## SOURCE DATA
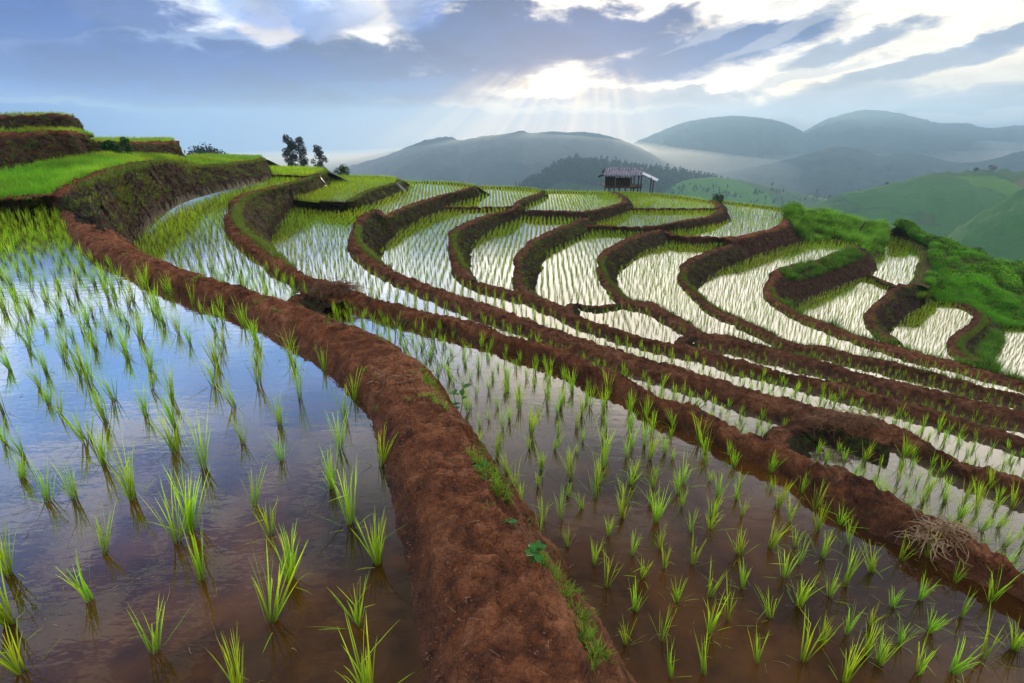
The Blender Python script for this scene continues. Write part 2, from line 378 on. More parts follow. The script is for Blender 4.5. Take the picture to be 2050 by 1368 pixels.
b4 = [((1178, 437), 0, (1196, 456)), ((1166, 440), 0, (1188, 463)), ((1149, 447), 0, (1172, 472)), ((1111, 462), 0, (1138, 488)), ((1076, 480), 0, (1112, 501)), ((1058, 495), 0, (1096, 513)), ((1044, 513), 0, (1088, 526)),
      ((1036, 527), (1031, 530), (1084, 540)), ((1036, 545), (1027, 550), (1078, 555)), ((1040, 565), (1027, 572), (1074, 572)), ((1052, 582), (1036, 590), (1073, 590)), ((1075, 597), (1060, 600), (1085, 602))]
bank("b4", "steep grassy earth bank between the narrow fourth and fifth terraces", Z['D'], Z['E'], b4, 'L', rise=0.11, wid=.28, green=.55)

bm2 = [((1054, 421), 0, 0, -4.26), ((1085, 422), 0, 0, -4.26), ((1120, 423), 0, 0, -4.26), ((1163, 424), 0, 0, -4.3), ((1194, 421), 0, (1196, 446)), ((1223, 414), 0, (1235, 436)), ((1243, 409), 0, (1262, 425)), ((1253, 403), 0, (1268, 417), -4.37),
       ((1250, 396), 0, (1262, 405), -4.37), ((1240, 389), 0, (1250, 394), -4.37), ((1225, 386), 0, (1232, 388), -4.37)]
bank("bm2", "dark earth bank curving to the rim in front of the hut", Z['M2'], Z['M3'], bm2, 'R', rise=0.09, wid=.25, green=.3)
bn1 = [((1262, 417),), ((1300, 418),), ((1350, 418),), ((1400, 418),), ((1430, 417), 0, (1450, 424), -4.6), ((1439, 412), 0, (1456, 418), -4.84), ((1432, 407), 0, (1445, 409), -4.84), ((1422, 403), 0, (1430, 405), -4.84)]
bn1 = [tuple(list(p) + [0] * (3 - len(p))) if len(p) < 4 else p for p in bn1]
bank("bn1", "low dark bund below the paddy in front of the hut", Z['N1'], Z['M3'], bn1, 'R', rise=0.08, wid=.22, green=.3)
bm3 = [((1170, 453), 0, (1172, 466), -4.68), ((1205, 453), 0, (1206, 465), -4.68), ((1238, 454), 0, (1240, 466), -4.68), ((1270, 455), 0, (1275, 468), -4.68), ((1300, 454), 0, (1310, 468), -4.72), ((1333, 450), 0, (1345, 465)), ((1369, 443), 0, (1385, 461)),
       ((1400, 438), 0, (1418, 455)), ((1428, 432), 0, (1446, 448)), ((1441, 425), 0, (1462, 441)), ((1443, 417), 0, (1458, 430)), ((1440, 412), 0, (1452, 420))]
bank("bm3", "long dark earth bank under the paddy below the hut", Z['M3'], Z['N'], bm3, 'R', rise=0.1, wid=.25, green=.35)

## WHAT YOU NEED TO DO
Transcribe the whole listing exactly. Pictures stay out of your copy.

## RESPONSE FOR THIS EXERCISE
The Blender Python script for this scene continues. Write part 2, from line 378 on. More parts follow. The script is for Blender 4.5. Take the picture to be 2050 by 1368 pixels.
b4 = [((1178, 437), 0, (1196, 456)), ((1166, 440), 0, (1188, 463)), ((1149, 447), 0, (1172, 472)), ((1111, 462), 0, (1138, 488)), ((1076, 480), 0, (1112, 501)), ((1058, 495), 0, (1096, 513)), ((1044, 513), 0, (1088, 526)),
      ((1036, 527), (1031, 530), (1084, 540)), ((1036, 545), (1027, 550), (1078, 555)), ((1040, 565), (1027, 572), (1074, 572)), ((1052, 582), (1036, 590), (1073, 590)), ((1075, 597), (1060, 600), (1085, 602))]
bank("b4", "steep grassy earth bank between the narrow fourth and fifth terraces", Z['D'], Z['E'], b4, 'L', rise=0.11, wid=.28, green=.55)

bm2 = [((1054, 421), 0, 0, -4.26), ((1085, 422), 0, 0, -4.26), ((1120, 423), 0, 0, -4.26), ((1163, 424), 0, 0, -4.3), ((1194, 421), 0, (1196, 446)), ((1223, 414), 0, (1235, 436)), ((1243, 409), 0, (1262, 425)), ((1253, 403), 0, (1268, 417), -4.37),
       ((1250, 396), 0, (1262, 405), -4.37), ((1240, 389), 0, (1250, 394), -4.37), ((1225, 386), 0, (1232, 388), -4.37)]
bank("bm2", "dark earth bank curving to the rim in front of the hut", Z['M2'], Z['M3'], bm2, 'R', rise=0.09, wid=.25, green=.3)
bn1 = [((1262, 417),), ((1300, 418),), ((1350, 418),), ((1400, 418),), ((1430, 417), 0, (1450, 424), -4.6), ((1439, 412), 0, (1456, 418), -4.84), ((1432, 407), 0, (1445, 409), -4.84), ((1422, 403), 0, (1430, 405), -4.84)]
bn1 = [tuple(list(p) + [0] * (3 - len(p))) if len(p) < 4 else p for p in bn1]
bank("bn1", "low dark bund below the paddy in front of the hut", Z['N1'], Z['M3'], bn1, 'R', rise=0.08, wid=.22, green=.3)
bm3 = [((1170, 453), 0, (1172, 466), -4.68), ((1205, 453), 0, (1206, 465), -4.68), ((1238, 454), 0, (1240, 466), -4.68), ((1270, 455), 0, (1275, 468), -4.68), ((1300, 454), 0, (1310, 468), -4.72), ((1333, 450), 0, (1345, 465)), ((1369, 443), 0, (1385, 461)),
       ((1400, 438), 0, (1418, 455)), ((1428, 432), 0, (1446, 448)), ((1441, 425), 0, (1462, 441)), ((1443, 417), 0, (1458, 430)), ((1440, 412), 0, (1452, 420))]
bank("bm3", "long dark earth bank under the paddy below the hut", Z['M3'], Z['N'], bm3, 'R', rise=0.1, wid=.25, green=.35)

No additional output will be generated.